Oswalt, reached by email while in San Diego for Comic-Con, said of his work with Morosini, “He gave me something great to play against, in that in a lot of our scenes, you see he doesn’t give me anything, because these are the walls that the son has erected around his father. My attempt to break through these walls created this terrible tension and led to real emotion [and human comedy].”

When asked what he sees in Morosini’s future, Oswalt replied, “I have no idea where he’s headed. He will zigzag like the great directors of the early 70s. Sidney Lumet went from ‘Serpico’ to ‘Murder on the Orient Express’ to ‘Dog Day Afternoon’ to ‘Network’. Directors who are real seekers never try to carve out a niche.
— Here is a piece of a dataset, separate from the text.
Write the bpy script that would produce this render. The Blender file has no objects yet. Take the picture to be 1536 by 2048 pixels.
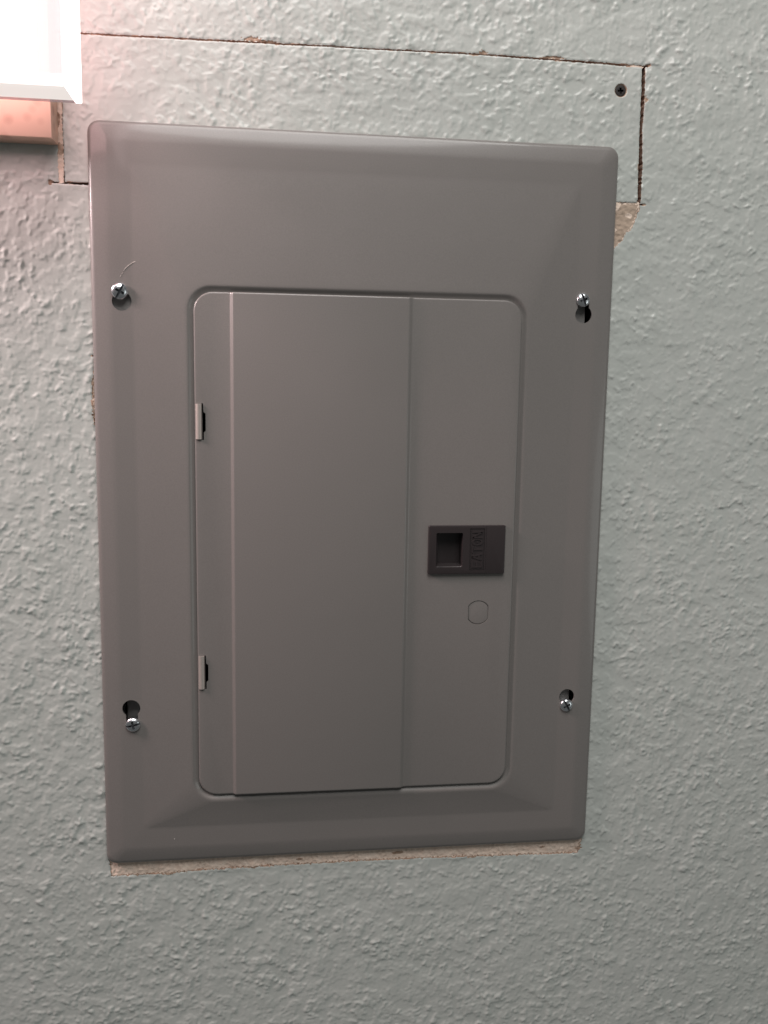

They try to expand the web.

Morosini embraces this research. “I feel like I have something very special to pursue, and I can’t even express it,” he says. “But I know ‘I Love My Dad’ is a step on that journey.”

Before that next step, however, the world wants to know: what did Morosini’s father think of the film? “I was nervous for him to see it,” the filmmaker says, “but he loves it and he’s into the joke and is able to laugh at himself. And, I don’t know, that’s how I try to process things in my own life How can I laugh at them and realize that in the grand scheme of things, anything can be laughed at?

One answer is to get an audience to laugh — and feel — with you.